* _TASK STATEMENT_: Retype the opening lines of the data exactly, stopping after the line that contains "from mathutils import Matrix, Vector". Skip every picture.

* _DATA LINES_:

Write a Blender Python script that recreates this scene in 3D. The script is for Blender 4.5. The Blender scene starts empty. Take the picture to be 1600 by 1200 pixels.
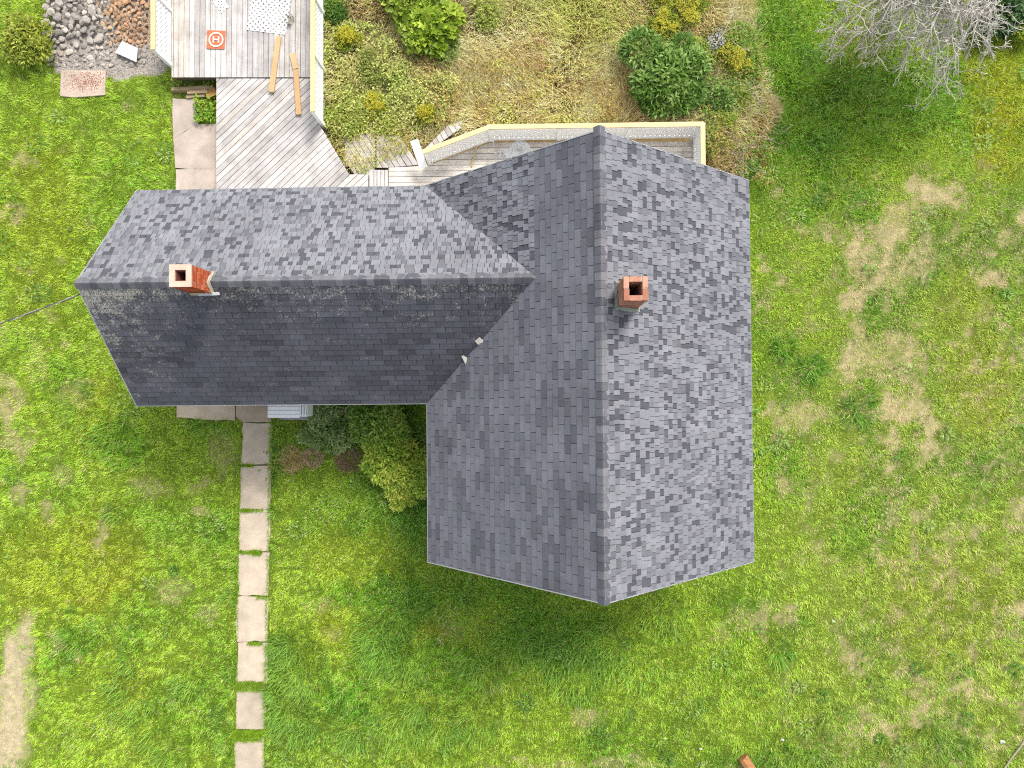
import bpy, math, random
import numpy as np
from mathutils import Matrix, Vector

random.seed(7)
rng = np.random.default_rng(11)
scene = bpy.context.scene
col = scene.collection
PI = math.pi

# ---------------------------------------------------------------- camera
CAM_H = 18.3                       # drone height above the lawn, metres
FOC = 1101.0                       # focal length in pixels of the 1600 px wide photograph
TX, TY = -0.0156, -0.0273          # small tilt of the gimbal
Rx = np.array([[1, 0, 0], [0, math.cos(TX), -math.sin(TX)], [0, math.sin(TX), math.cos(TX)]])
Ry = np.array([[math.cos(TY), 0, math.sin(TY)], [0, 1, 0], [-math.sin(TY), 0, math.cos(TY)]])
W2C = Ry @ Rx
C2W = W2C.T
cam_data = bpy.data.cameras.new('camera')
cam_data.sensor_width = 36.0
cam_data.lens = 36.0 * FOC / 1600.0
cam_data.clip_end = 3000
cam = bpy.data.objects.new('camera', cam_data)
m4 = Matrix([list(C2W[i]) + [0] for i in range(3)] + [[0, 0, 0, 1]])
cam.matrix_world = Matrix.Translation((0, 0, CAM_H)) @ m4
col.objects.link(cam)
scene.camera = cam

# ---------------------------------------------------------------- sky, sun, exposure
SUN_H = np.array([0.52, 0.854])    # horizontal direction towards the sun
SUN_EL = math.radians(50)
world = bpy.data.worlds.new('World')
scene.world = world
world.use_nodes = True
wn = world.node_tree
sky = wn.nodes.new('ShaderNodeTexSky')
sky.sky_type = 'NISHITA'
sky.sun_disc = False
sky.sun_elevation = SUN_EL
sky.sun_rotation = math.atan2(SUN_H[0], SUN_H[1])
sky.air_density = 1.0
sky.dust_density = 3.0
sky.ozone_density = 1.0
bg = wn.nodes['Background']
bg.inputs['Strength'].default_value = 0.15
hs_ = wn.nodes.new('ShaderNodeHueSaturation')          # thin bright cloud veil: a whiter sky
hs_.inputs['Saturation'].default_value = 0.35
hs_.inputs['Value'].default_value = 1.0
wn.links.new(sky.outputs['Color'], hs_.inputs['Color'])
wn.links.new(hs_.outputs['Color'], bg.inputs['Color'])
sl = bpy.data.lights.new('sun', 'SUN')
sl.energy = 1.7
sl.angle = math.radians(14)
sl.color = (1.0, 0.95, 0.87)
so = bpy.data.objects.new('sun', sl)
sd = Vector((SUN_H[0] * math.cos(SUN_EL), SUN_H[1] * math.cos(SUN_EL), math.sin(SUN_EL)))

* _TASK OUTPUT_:
Write a Blender Python script that recreates this scene in 3D. The script is for Blender 4.5. The Blender scene starts empty. Take the picture to be 1600 by 1200 pixels.
import bpy, math, random
import numpy as np
from mathutils import Matrix, Vector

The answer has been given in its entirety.